Organisational Change: Do change efforts REALLY fail?

change efforts

Organisational Change failure - hype

A much-bandied statistic that’s been around for decades is that ‘70% of change efforts FAIL’. Reviewing the research literature, this appears to be well supported but we’d like to propose it is more hype than reality. Tasler (2017) suggests the 70% failure rate is an insidious myth which is disturbingly widespread and sows the seed of bias – “every time we say ‘change is hard’ we water those seeds”.

Where did this all start?

According to Hughes (2011) it can be sourced to three research articles published in the 1990’s: Beer, Eisenstat, & Spencer, 1990; Hammer & Champy, 1993; and Kotter, 1995. Hughes (2011) critically reviewed a number of published articles discussing change failure and concluded there was no valid and reliable empirical evidence to support the popular belief there was an inherent 70 per cent change failure rate. Interestingly, Hughes published a follow up article in 2022 in which he states “failure rhetoric remains academically fashionable, arguably resulting in the academic field of organisational change being stuck in a quagmire” (Hughes, 2022, p8): 

70% of all change fail: apart from the obvious but more technical questions regarding how to define change and how to measure success/failure, this illusion has been identified as unsubstantiated by Hughes (2011). Still, many articles, books, change leadership development pro- grammes and sessions, and change initiatives start with this unchallenged assumption (By, 2020, p. 3 in Hughes, 2022).

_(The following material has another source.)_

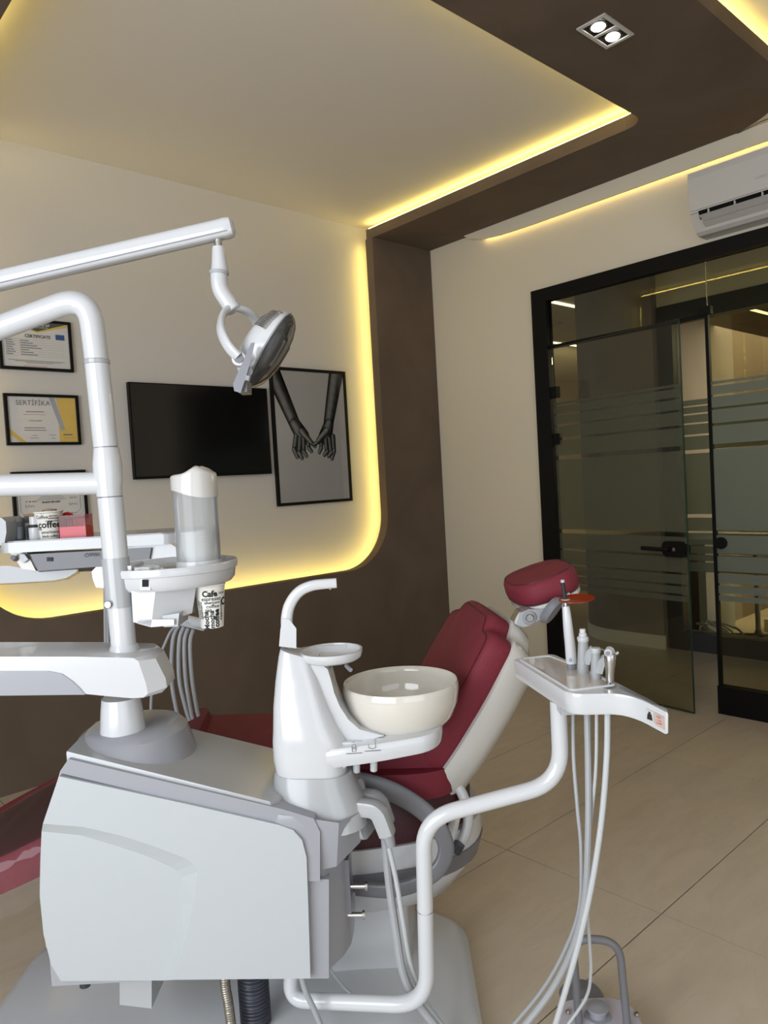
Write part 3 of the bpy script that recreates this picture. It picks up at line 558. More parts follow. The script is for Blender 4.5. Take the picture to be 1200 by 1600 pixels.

How organisational change success is assessed

The questions posed are indeed the same as ACMP members have illuminated: what measures are used to assess a change program’s success or failure? Jones et al (2019), in their meta-analytical review of change failure in 200 case studies, suggest there is a lack of clarity as to what is meant by ‘failure’. For example: a failure to achieve all the outcomes set? Or a failure to engage all employees with the change? Or a need to make further changes once the initial change has been completed? And the success of a change effort depends on who you’re asking (someone leading the change, employees, external stakeholders); the context (public sector change initiatives are more difficult to achieve than those in the private sector due to their political nature and bureaucratic role and rule-based culture); and whether the change initiative’s failure/success can be separated from other activities that may help or hinder the change process.

Emerging models

And the change outcomes are not the only thing practitioners should be scrutinizing; well used change management frameworks and models of planned change are now being less relied upon in favor of more emergent approaches to change which advocate a more practical approach. Examples from Jones et al’s (2019) research include Kanter et al.’s (1992) 10 Commandments; Kotter’s (1995; 2014) 8 stages or phases of actions for leaders/managers of change to follow; and Luecke’s 7 steps (2003) with Kotter’s much cited work considered to be the ‘orthodoxy for change leadership’ (Todnem By, Hughes & Ford, 2016, p. 11.). 

Lessons learned

In summary, Jones et al (2019) found 72.5% of the case studies they reviewed considered their change initiatives to be successful, which supports the research undertaken by Hughes (2011). As a postscript, we suggest that in evaluating change initiatives, there are shades of grey to be considered in the discussion of ‘failure’. It may serve organisations, change managers, and consultants better, if a) change success and failure was defined from the start of the change initiative; and b) ‘lessons learned’ was a kinder teacher than the ‘failures of change’ in the post implementation review. 


Hughes, M. (2011). Do 70 per cent of all organizational change initiatives really fail? Journal of Change Management, 11(4), 451–464. doi:10.1080/14697017.2011.630506 

Hughes, M. (2022) Reflections: how studying organizational change lost its way? Journal of Change Management: Reframing leadership and organizational practice, 22(1), 8–25. 

Jones, J., Firth, J., Hannibal, C., & Ogunseyin, M. (2019). Factors Contributing to Organizational Change Success or Failure. In R. Hamlin, A. Ellinger, & J. Jones (Eds.), Evidence-Based Initiatives for Organizational Change and Development (pp. 155-178). Hershey, PA: IGI Global. doi:10.4018/978-1-5225-6155-2.ch008.

Tasler, N. (2017). Stop Using the Excuse “Organizational Change Is Hard”.

By Dr Andrea Howell and Mike Bengough

Directors of Hoben Workplace Consulting and members/joint leaders of the Learning & Development Division of the Association of Change Management Professionals (ACMP) – ANZ branch.

Key Messages:

  • 70% failure rate of change initiatives has not been empirically proved so be wary of citing this statistic.
  • Define what success/failure means to the organisation at the beginning of the change initiative; then conduct the post change review.